Mobile phone firm 'overcharging'

4th February 2004, Comments 0 comments

4 February 2004, MADRID – A major consumers' association demanded Wednesday one of Spain's biggest mobile phone firms stop 'overcharging' for voicemail calls.

4 February 2004

MADRID – A major consumers' association demanded Wednesday one of Spain's biggest mobile phone firms stop 'overcharging' for voicemail calls.

The Federation of Consumers in Action (FACUA) claimed that calls to Movistar mobile telephones engaged in conversation are charged as a full minute of conversation if the phone’s answering machine is on.

Facua demanded that Telefónica Móviles cancel the new conditions of this service on the grounds of illegal advertising.

It said that on the last invoice sent to customers, the company stated that the answering machine would only be activated if the phone were turned off or out of range.
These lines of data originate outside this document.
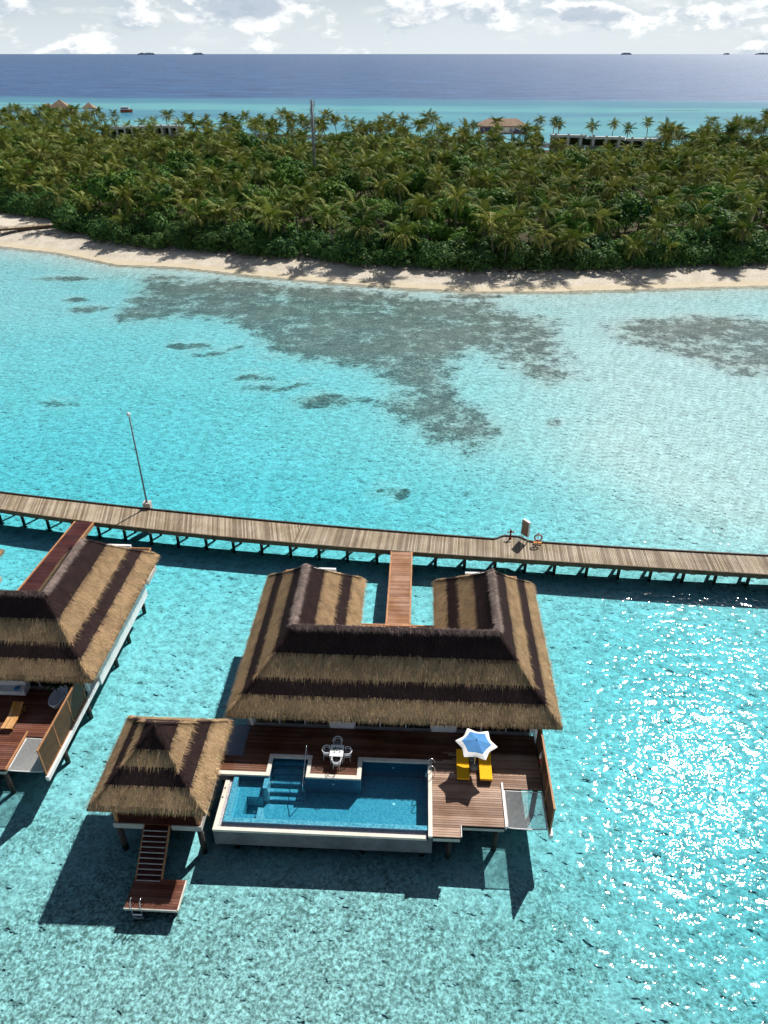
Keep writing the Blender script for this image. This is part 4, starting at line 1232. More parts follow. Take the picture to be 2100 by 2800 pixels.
spots = [((6.27, 0.16), 0, None), ((5.72, -0.50), 90, 'white chair with a grey seat left of the square table'),
         ((6.88, -0.54), -90, 'white chair with a grey seat right of the square table'), ((6.33, -1.14), 180, 'white chair with a grey seat nearest the pool')]
for i, (q, a, lb) in enumerate(spots):
    c = ch if i == 0 else copy_tree(ch)
    c.location = W1(q[0], q[1], FZ); c.rotation_euler = (0, 0, VA + R(a))
    if lb: c['label'] = lb

def lounger(u, label, mattress=True, W=W1, u_len=1.95):
    L_ = thing('sun_lounger', W(u, -0.95, FZ), VA, label, 'sun lounger', 'loungers on the two terraces')
    if mattress:
        fr = MB().box(-0.33, 0.33, -0.84, 0.10, 0.14, 0.22).build('frame', M['panel_wood'], L_)
        for x in (-0.28, 0.28):
            for y in (-0.76, 0.0, 0.78):
                box('leg', M['panel_wood'], L_, x - 0.03, x + 0.03, y - 0.03, y + 0.03, 0, 0.14)
        box('frame_rail', M['panel_wood'], L_, -0.33, -0.27, 0.105, 0.86, 0.14, 0.20)
        box('frame_rail', M['panel_wood'], L_, 0.27, 0.33, 0.105, 0.86, 0.14, 0.20)
        box('seat_cushion', M['yellow'], L_, -0.345, 0.345, -0.86, 0.10, 0.225, 0.36, 0.025)
        b = MB().box(-0.345, 0.345, 0.0, 0.86, -0.065, 0.065).build('back_cushion', M['yellow'], L_, bevel=0.025)
        b.location = (0, 0.112, 0.30); b.rotation_euler = (R(17), 0, 0)
        box('back_prop', M['panel_wood'], L_, -0.26, 0.26, 0.70, 0.74, 0.205, 0.40)
    else:
        for x in (-0.30, 0.30):
            box('frame_rail', M['teak'], L_, x - 0.025, x + 0.025, -0.86, 0.95, 0.20, 0.27)
            for y in (-0.74, 0.72):
                box('leg', M['teak'], L_, x - 0.03, x + 0.03, y - 0.03, y + 0.03, 0, 0.198)
        for k in range(7):
            x = -0.29 + k * 0.0967
            box('slat', M['teak'], L_, x - 0.041, x + 0.041, -0.87, 0.10, 0.275, 0.30)
        bk = thing('backrest'); bk.parent = L_; bk.location = (0, 0.12, 0.285); bk.rotation_euler = (R(24), 0, 0)
        for k in range(7):
            x = -0.29 + k * 0.0967
            box('slat', M['teak'], bk, x - 0.041, x + 0.041, 0, 0.86, 0.0, 0.025)
        box('back_prop', M['teak'], L_, -0.27, 0.27, 0.72, 0.75, 0.272, 0.52)
    return L_
lounger(13.40, 'yellow cushioned lounger nearer the pool, left of the parasol base')
lounger(14.65, 'yellow cushioned lounger right of the parasol base')
lounger(14.30, 'bare honey coloured slatted lounger on the left villa terrace', False, W2)

def parasol(W, u, w, label, blue, a0, ztop=2.30, Rr=1.16):
    t = thing('parasol', W(u, w, FZ), VA, label, 'parasol')
    MB().lathe([(0.27, 0), (0.285, 0.03), (0.285, 0.09), (0.25, 0.125), (0.10, 0.14), (0.05, 0.15)], n=28).build('base', M['concrete'], t, True)
    MB().tube([(0, 0, 0.13), (0, 0, ztop + 0.05)], 0.022, 10).build('pole', M['canvas'], t, True)
    MB().lathe([(0.035, 0.13), (0.035, 0.38), (0, 0.39)], n=10).build('socket', M['steel'], t, True)
    n = 48
    def ring(f):
        out = []
        for k in range(n):
            th = 2 * math.pi * k / n
            ph = (th / (math.pi / 3)) % 1.0
            e = (2 * ph - 1) ** 2                      # 1 at the tips, 0 between
            hexr = math.cos(math.pi / 6) / math.cos((ph - 0.5) * math.pi / 3)
            con = 0.735 + 0.265 * abs(2 * ph - 1) ** 1.75
            r = Rr * f * (hexr * (1 - f ** 3) + con * f ** 3)
            z = ztop - 0.36 * f - 0.03 * f * (1 - e) * 0.8
            out.append((r * math.cos(th + a0), r * math.sin(th + a0), z))
        return out
    def cloth(fs, name, mat):
        vs, fc = [], []
        rg = [ring(f) for f in fs]
        for up in (0.0, -0.012):
            for g in rg: vs += [(x, y, z + up) for x, y, z in g]
        m_ = len(fs)
        for i in range(m_ - 1):
            for k in range(n):
                q = (i*n + k, i*n + (k+1) % n, (i+1)*n + (k+1) % n, (i+1)*n + k)
                fc.append(q); fc.append(tuple(m_*n + j for j in reversed(q)))
        return MB().add(vs, fc).build(name, mat, t, False)
    cloth([0.01, 0.25, 0.5, 0.70], 'canopy', blue)
    cloth([0.7005, 0.80, 0.90, 1.0], 'canopy_border', M['canvas'])
    for k in range(6):
        th = a0 + k * math.pi / 3
        MB().tube([(0, 0, ztop - 0.03), (Rr * 0.97 * math.cos(th), Rr * 0.97 * math.sin(th), ztop - 0.375)], 0.010, 6).build('rib', M['canvas'], t)
    MB().lathe([(0.03, 0), (0.02, 0.05), (0, 0.07)], (0, 0, ztop), 10).build('finial', M['black'], t, True)
    return t
pr = parasol(W1, 14.06, -0.75, 'blue hexagonal parasol with a white border between the yellow loungers', M['blue'], R(52))
box('tie_strap', M['yellow'], pr, 0.025, 0.05, -0.02, 0.02, 0.55, 1.25)
pq = parasol(W2, 12.85, -0.75, 'blue and white parasol mostly cut off at the left edge', M['blue'], R(30))
pq.rotation_euler = (R(4), R(-14), VA)
t = thing('side_table', W1(13.98, -0.22, FZ), VA, 'round white side table behind the parasol pole', 'table')
MB().lathe([(0.23, 0.44), (0.24, 0.45), (0.24, 0.465), (0, 0.467)], n=24).build('table_top', M['white_gloss'], t, True)
MB().tube([(0, 0, 0.02), (0, 0, 0.44)], 0.025, 8).build('stem', M['white_gloss'], t, True)
MB().lathe([(0.17, 0), (0.17, 0.015), (0.03, 0.03)], n=20).build('foot', M['white_gloss'], t, True)
t = thing('life_vest', W1(17.70, -0.72, FZ + 0.55), VA, 'red and white life vest hanging on the brown fence', 'life vest')
MB().lathe([(0, 0), (0.075, 0.03), (0.11, 0.16), (0.09, 0.30), (0.04, 0.36), (0, 0.37)], (-0.02, 0, 0), 12, 0.6, 1.0).build('body', M['red'], t, True)
MB().lathe([(0, 0.30), (0.08, 0.33), (0.11, 0.45), (0.08, 0.60), (0.03, 0.72), (0, 0.73)], (-0.02, 0.05, 0), 12, 0.6, 1.0).build('collar', M['canvas'], t, True)
MB().tube([(0.0, 0.05, 0.72), (0.03, 0.05, 0.95), (0.08, 0.05, 1.0)], 0.012, 6).build('strap', M['canvas'], t)

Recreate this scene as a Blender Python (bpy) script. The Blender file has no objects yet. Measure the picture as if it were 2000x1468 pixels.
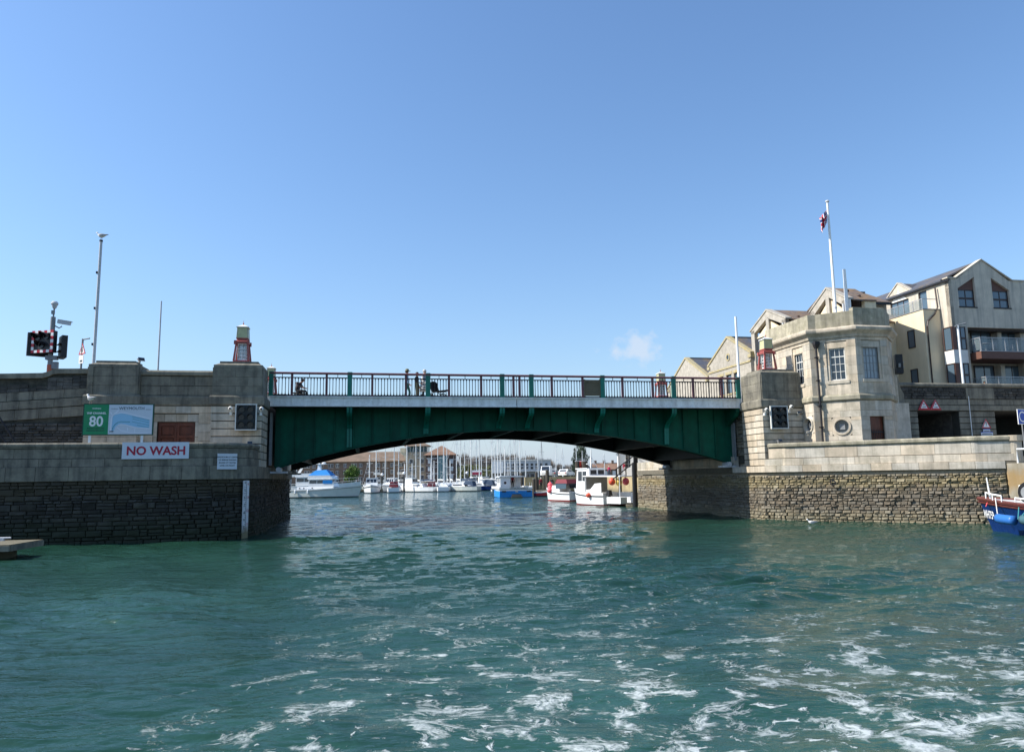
import bpy, bmesh, math, random
import numpy as np
from mathutils import Vector, Matrix
random.seed(11)
R = math.radians
SC = bpy.context.scene
COL = SC.collection

# ------------------------------------------------------------------ camera, sky, sun, exposure
EYE = 2.3
cam_data = bpy.data.cameras.new('camera')
cam = bpy.data.objects.new('camera', cam_data)
COL.objects.link(cam)
cam_data.sensor_width = 36.0
cam_data.lens = 36.0 * 1455.0 / 2000.0
cam_data.clip_end = 6000.0
pitch, roll = math.atan(199 / 1455.0), 0.015
fwd = Vector((0, math.cos(pitch), math.sin(pitch)))
r0, u0 = Vector((1, 0, 0)), Vector((0, -math.sin(pitch), math.cos(pitch)))
rt = r0 * math.cos(roll) - u0 * math.sin(roll)
up = u0 * math.cos(roll) + r0 * math.sin(roll)
cam.matrix_world = Matrix(((rt.x, up.x, -fwd.x, 0), (rt.y, up.y, -fwd.y, 0), (rt.z, up.z, -fwd.z, EYE), (0, 0, 0, 1)))
SC.camera = cam

SUN_AZ, SUN_EL = R(185.0), R(43.0)          # direction towards the sun, measured from +X
wd = bpy.data.worlds.new('World')
SC.world = wd
wd.use_nodes = True
wn, wl = wd.node_tree.nodes, wd.node_tree.links
wn.clear()
sky = wn.new('ShaderNodeTexSky')
sky.sky_type = 'NISHITA'
sky.sun_disc = False
sky.sun_elevation = SUN_EL
sky.sun_rotation = R(90.0) - SUN_AZ
sky.air_density, sky.dust_density, sky.ozone_density, sky.altitude = 1.3, 0.7, 8.0, 0
bg = wn.new('ShaderNodeBackground')
bg.inputs['Strength'].default_value = 0.128
wo = wn.new('ShaderNodeOutputWorld')
# one small fair-weather cloud low over the roofs, in a fixed compass direction of the sky
tc = wn.new('ShaderNodeTexCoord')
def wmath(op, a, b=None, c=None):
    n = wn.new('ShaderNodeMath'); n.operation = op
    for i, x in enumerate((a, b, c)):
        if x is None: continue
        if isinstance(x, (int, float)): n.inputs[i].default_value = x
        else: wl.new(x, n.inputs[i])
    return n.outputs[0]
sx = wn.new('ShaderNodeSeparateXYZ'); wl.new(tc.outputs['Generated'], sx.inputs[0])
az = wmath('DIVIDE', sx.outputs[0], sx.outputs[1])
elv = wmath('DIVIDE', sx.outputs[2], sx.outputs[1])
nz = wn.new('ShaderNodeTexNoise'); nz.inputs['Scale'].default_value = 42.0; nz.inputs['Detail'].default_value = 5.0
nz.inputs['Roughness'].default_value = 0.55
wl.new(tc.outputs['Generated'], nz.inputs['Vector'])
da = wmath('DIVIDE', wmath('SUBTRACT', az, 0.174), 0.052)
de = wmath('DIVIDE', wmath('SUBTRACT', elv, 0.170), 0.026)
rr = wmath('SQRT', wmath('ADD', wmath('MULTIPLY', da, da), wmath('MULTIPLY', de, de)))
cl = wmath('SUBTRACT', wmath('ADD', wmath('SUBTRACT', 1.0, rr), wmath('MULTIPLY', nz.outputs['Fac'], 2.6)), 1.45)
cl = wmath('MULTIPLY', wmath('MAXIMUM', wmath('MINIMUM', wmath('MULTIPLY', cl, 1.6), 1.0), 0.0), 0.55)
fr = wmath('GREATER_THAN', sx.outputs[1], 0.0)
cl = wmath('MULTIPLY', cl, fr)
mx = wn.new('ShaderNodeMix'); mx.data_type = 'RGBA'
wl.new(cl, mx.inputs['Factor'])
wl.new(sky.outputs[0], mx.inputs[6])
mx.inputs[7].default_value = (4.3, 4.45, 4.8, 1)
hz = wn.new('ShaderNodeMix'); hz.data_type = 'RGBA'
hf = wmath('MULTIPLY', wmath('POWER', 2.718, wmath('MULTIPLY', wmath('ABSOLUTE', sx.outputs[2]), -9.0)), 0.8)
wl.new(hf, hz.inputs['Factor']); wl.new(mx.outputs[2], hz.inputs[6]); hz.inputs[7].default_value = (2.9, 3.55, 4.6, 1)
wl.new(hz.outputs[2], bg.inputs['Color'])
wl.new(bg.outputs[0], wo.inputs[0])

sl = bpy.data.lights.new('sun', 'SUN')
sl.energy, sl.angle, sl.color = 5.0, R(0.5), (1.0, 0.95, 0.87)
sun = bpy.data.objects.new('sun', sl)
COL.objects.link(sun)
sd = Vector((math.cos(SUN_AZ) * math.cos(SUN_EL), math.sin(SUN_AZ) * math.cos(SUN_EL), math.sin(SUN_EL)))
sun.rotation_euler = sd.to_track_quat('Z', 'Y').to_euler()
sun.location = sd * 60

vs = SC.view_settings
vs.view_transform, vs.look, vs.exposure, vs.gamma = 'Standard', 'None', 0.6, 1.0
vs.use_curve_mapping = False

# ------------------------------------------------------------------ helpers
BANG = R(11.4)
UVF = Matrix.Rotation(BANG, 4, 'Z')        # bridge frame: x along the deck, y along the channel

def uv(u, v, z=0.0):
    return UVF @ Vector((u, v, z))

def FM(u, v, ang=0.0, z=0.0):
    """frame of a wall face: x to the right seen from outside, y into the wall, z up"""
    return UVF @ Matrix.Translation((u, v, z)) @ Matrix.Rotation(R(ang), 4, 'Z')

def WM(x, y, z=0.0, ang=0.0):
    return Matrix.Translation((x, y, z)) @ Matrix.Rotation(R(ang), 4, 'Z')

WORLD = {}
def thing(name, label, cat, loc, group=None):
    o = bpy.data.objects.new(name, None)
    o.empty_display_size = 0.3
    COL.objects.link(o)
    o.location = loc
    o['label'] = label; o['category'] = cat
    if group: o['group'] = group
    WORLD[o] = Matrix.Translation(Vector(loc))
    return o

def tag(o, label=None, cat=None, group=None, kind=None):
    if label: o['label'] = label
    if cat: o['category'] = cat
    if group: o['group'] = group
    if kind: o['kind'] = kind
    return o

def put(name, mesh, parent=None, M=None, label=None, kind=None):
    o = bpy.data.objects.new(name, mesh)
    COL.objects.link(o)
    M = M or Matrix.Identity(4)
    if parent is not None:
        o.parent = parent
        o.matrix_parent_inverse = WORLD[parent].inverted()
    o.matrix_basis = M
    WORLD[o] = M.copy()
    if label: o['label'] = label
    if kind: o['kind'] = kind
    return o

def children(o):
    return CH.get(o, [])
CH = {}
def copy_tree(o, parent=None):
    c = o.copy(); COL.objects.link(c)
    if parent is not None: c.parent = parent
    for ch in [k for k in o.children]:
        copy_tree(ch, c)
    return c

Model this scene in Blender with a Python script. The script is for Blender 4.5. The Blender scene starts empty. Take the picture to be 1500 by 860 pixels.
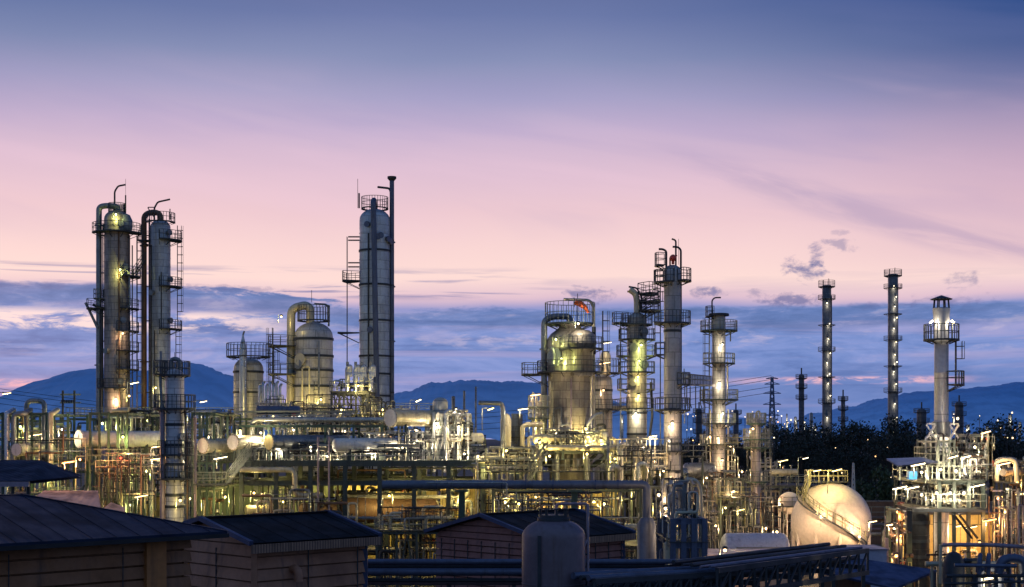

In a report published Wednesday, Facua added that Telefónica Móviles generates hundreds of millions of euros in extra income by charging a full minute for calls under 60 seconds.

They claimed they also rounded up longer calls to a full 30-second fraction and are trying to invoice customers for millions more euros of calls made yearly to engaged Movistar numbers.

The Federation claimed this practice is illegal and if the situation is not rectified they will report Telefónica to the highest authorities.

According to Facua, modifying the answering machine service conditions without previous warning goes against the 19 July 26/1984 General Law for the Defence of Consumers and Users and the 11 November 34/1988 General Advertising Law.

Advertising inserted with the latest invoices points out the answering machine can be activated by dialling 500 and only works when the phone is turned off or out of range.

But the same invoices do not state that the answering machine also becomes activated when the phone is engaged or the user doesn’t answer the incoming call on time.

Movistar users can deactivate their answering machine by dialling 537 from their mobile phone.

Telefonica Moviles has denied the claims.